The following abbreviations, when used in the inscription on the face of this certificate, shall be construed as though they were written out in full according to applicable laws or regulations:
TEN COM – as tenants in common
TEN ENT – as tenants by the entireties
JT TEN – as joint tenants with right of survivorship and not as tenants in common
UNIF GIFT MIN ACT– ______________Custodian________________
(Cust) (Minor)
under Uniform Gifts to Minors Act ________________________
(State)
Additional abbreviations may also be used though not in the above list.
For value received ___________________________ , hereby sell(s), assign(s) and transfer(s) unto
PLEASE INSERT SOCIAL SECURITY OR OTHER IDENTIFYING NUMBER OF ASSIGNEE(S)
(PLEASE PRINT OR TYPEWRITE NAME(S) AND ADDRESS(ES), INCLUDING ZIP CODE, OF ASSIGNEE(S))
Units represented by the within Certificate, and hereby irrevocably constitute(s) and appoint(s)
Attorney to transfer the said Units on the books of the within named Company with full power of substitution in the premises.
Dated:
Notice: The signature(s) to this assignment must correspond with the name(s) as written upon the face of the certificate in every particular, without alteration or enlargement or any change whatever.

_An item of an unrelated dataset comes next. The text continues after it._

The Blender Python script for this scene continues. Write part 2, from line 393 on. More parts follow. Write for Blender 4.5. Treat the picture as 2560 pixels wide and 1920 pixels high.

Signature(s) Guaranteed: | ||
By |
THE SIGNATURE(S) MUST BE GUARANTEED BY AN ELIGIBLE GUARANTOR INSTITUTION (BANKS, STOCKBROKERS, SAVINGS AND LOAN ASSOCIATIONS AND CREDIT UNIONS WITH MEMBERSHIP IN AN APPROVED SIGNATURE GUARANTEE MEDALLION PROGRAM, PURSUANT TO S.E.C. RULE 17Ad-15).
The holder(s) of this certificate shall be entitled to receive a pro-rata portion of funds from the trust account only in the event that the Company liquidates the trust account because it does not consummate a Business Combination by [●] [24 MONTHS FROM THE DATE OF THE FINAL PROSPECTUS RELATING TO THE COMPANY’S INITIAL PUBLIC OFFERING]. In no other circumstances shall the holder(s) have any right or interest of any kind in or to the trust account.